Сон-видение в 1922 году в марте. Вхожу в сопровождении Учителя в помещение необычайно высокое, окон не заметила. Здесь уже находятся двое или трое одетых, как и я, – в розово-лиловых одеждах. Я становлюсь рядом с ними, перед нами возвышение, на котором стоит четырехугольный каменный престол. Учитель в лиловом одеянии и белом тюрбане подымается на возвышение и, стоя лицом, обращенным к нам, протягивает руку к престолу. В то же мгновение снизу и сверху престола появляются лучи серебряные, розово-лиловые и синие. Они образуют геометрическую фигуру громадного двойного треугольника, образуя как бы шестиконечную звезду, пронизанную лучами. Проснулась с чувством необычайной радости, и внутри меня в продолжение нескольких дней почти неотступно звучал торжественный гимн.
1922. Богатое помещение восточного, арабского стиля. Я окружена толпою родственников в богатых красных шелковых, золотом затканных кафтанах; осматривают полученные мною подарки, количество которых заполняет почти все помещение. Родственники прибыли на мою свадьбу с арабским Шейхом.
Вторая картина – большой внутренний двор, окруженный крытыми галереями с тонкими колоннами. Стою с родственниками и Шейхом, перед нами проводят одного за другим чудесно убранных арабских коней и под коней выводят многочисленный штат слуг, поражающих пестротою своих шелков и чернотою лиц.
Третья картина – в этом же помещении сижу на пестрых шелковых подушках с маленьким сыном, я уже привыкла к своей жизни и принимаю приехавшего навестить меня брата, почему-то недолюбливающего моего мужа, который в это время входит в помещение, и я с грустью думаю, неужели брат не видит красоту этого Облика?
Четвертая картина. Тот же Шейх собирается в путь, стоят кони и богато убранные слоны. Она с маленьким сыном подходит к белому слону, на котором сидит Шейх, поднимает мальчика и передает его Шейху. Я расстаюсь с сыном, но знаю, что так нужно, ибо он наследник.
Пятая картина. Шейх, уже старик, сидит на шелковых подушках. По обе стороны немного ниже, тоже на подушках, сидят молодые девушки. Поодаль, против Шейха, стою я и чувствую на себе полный любви взор Шейха. Я знаю, что молодые организмы, окружающие Шейха, излучают флюиды здоровья и тем поддерживают его слабеющие силы.
1922. Богатое дворцовое помещение, должно быть, приемный зал.
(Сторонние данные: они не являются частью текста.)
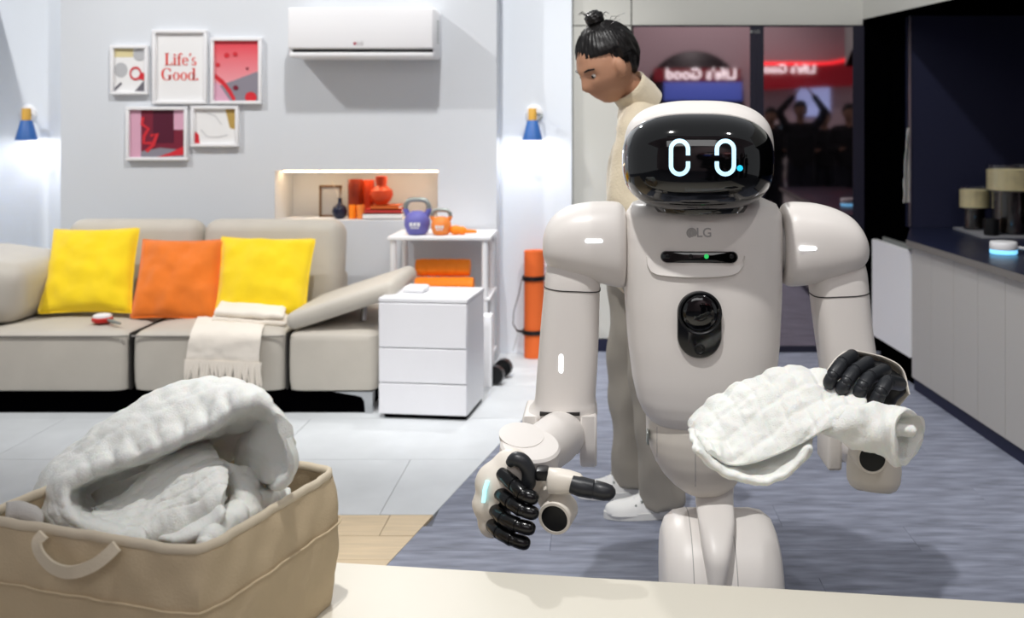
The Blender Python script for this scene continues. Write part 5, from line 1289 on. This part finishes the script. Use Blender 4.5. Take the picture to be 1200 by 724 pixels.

В золоченом кресле сидит моя мать в богатом тяжелом одеянии. Перед нею на низеньких скамеечках сидят странные фигуры в каких-то остроконечных шапках. Знаю, что это какое-то посольство, тоже прибывшее на празднество, – готовится помолвка, но я решаю избежать этой церемонии. Скрываюсь в мансардное помещение и прохожу в верхнюю галерею, где и забиваюсь в темный угол, откуда мне видна большая, залитая светом зала, полная разряженных гостей. Среди них выделяется прекрасно одетая, красивая, тонкая мужская фигура, при подходе которой все гости шепчут: «Какая изысканность!» У меня же определенно неприязненное чувство к этому человеку.
1922. Брожу по длинным галереям с большими в частых переплетах окнами и заглядываю во внутренние дворы этого огромного дворцового строения. Знаю, что я приговорена к казни – отсечению головы. Казнь эта была назначена на утро, но нигде никаких признаков приготовления к ней не замечаю. Время уже за полдень. Вхожу в обширную залу, где стоят длинные столы, накрытые к трапезе. У главного внутреннего входа толпятся в пышных одеждах гости и придворные чины. К столу посреди зала подходит и садится Владелец замка в серебряном парчовом кафтане с синими бархатными прорезями и страусовым пером на небольшом берете (времен Франциска I). Рядом с ним сидит моя мать, близкая родственница этого Герцога, мое место за этим же столом, но и стула моего уже нет. Я подошла к столу. Я знаю, что я уже перестала существовать для окружающих, и меня как бы не замечают. Владелец замка насмешливо смотрит на меня, мать – как бы равнодушно, но, видимо, ей неприятно мое присутствие и что процедура казни еще не закончилась. Сама я совершенно примирилась с неизбежностью этого факта, лишь огорчена, что все это не кончилось утром, пока моя мать еще отдыхала. Постояв несколько секунд у стола и видя полное невнимание и нежелание обменяться со мною хотя бы одним словом, я направляюсь к выходу. Вхожу в коридор. Здесь ряды слуг в спешке несли замысловато украшенные огромные блюда, и один из них нечаянно задевает меня краем блюда и льет на мое плечо соус с жирными макаронами, я брезгливо сбрасываю их и прохожу дальше… Просыпаясь, остро чувствовала отвращение к этим макаронам, казалось, они еще лежали на моем плече.